Это только невнимательному глазу сразу кажется, что селезень, за исключением головы и шеи серовато-коричневого цвета. Но если присмотреться, то заметишь, что в оперении птицы преобладает именно рыжевато-красный цвет, но так искусно сочетаемый с серым и белым тонами, что становится почти незаметным.
Селезень – щеголь! Это как бы подчеркивают и белые полоски по краям темно-синих зеркалец на крыльях, словно за каждым из них заложено по чистейшему платочку, и лихо закрученные косицы на хвосте.
Ведь у щеголя хоть что-нибудь да должно быть подзакручено – ну прямо усики у «паликмахтера» Галахвастого из фильма «За двумя зайцами». Эх, до чего же хорош был наш селезень! Красноватые сполохи то и дело переливались по перьям при каждом его движении.
Мы тихо-тихо сидели в шалаше, а селезень медленно подплывал то к одному, то к другому кусту, галантно склонял голову набок и тихим томным голосом приглашал отозваться подружку, которая только что его «зазвала».
Плес, овалом расстилавшийся перед шалашом, отражал в воде окружающие ивы с желтыми пушистыми сережками. Казалось, нежно-зеленоватая, живая дымка плыла куда-то вдаль по воде и растворялась в глубокой синеве неба.
Под лучами утреннего солнца плес напоминал ожившую малахитовую шкатулку из сказов Бажова, в центре которой дорогим уральским самоцветом плыл селезень, снова и снова склоняя голову и призывая «невесту».
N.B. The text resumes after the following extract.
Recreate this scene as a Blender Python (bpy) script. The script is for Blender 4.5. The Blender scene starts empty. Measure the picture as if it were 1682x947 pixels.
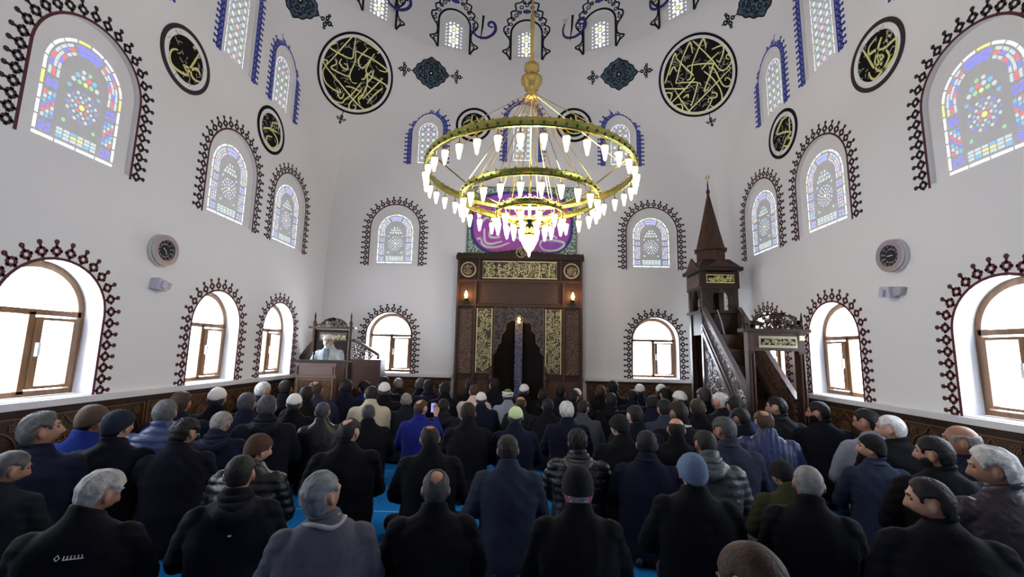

Но вдруг, заметив обман – стайку застывших в стороне за кустом чучел, красавец тут же стремительно взмыл в голубую высь. Мною овладело двоякое чувство. Досадно возвращаться домой с пустыми руками, но в то же время я был очень рад – пусть живет такое чудо!
Видя мое состояние, отец, одобрительно похлопав меня по плечу, усмехнулся и сказал, что главное в охоте – не добыча, а способность даже через мушку увидеть всю красоту, щедро рассыпанную вокруг весенней природой. Это я запомнил на всю жизнь, а на душе сразу стало легко и спокойно.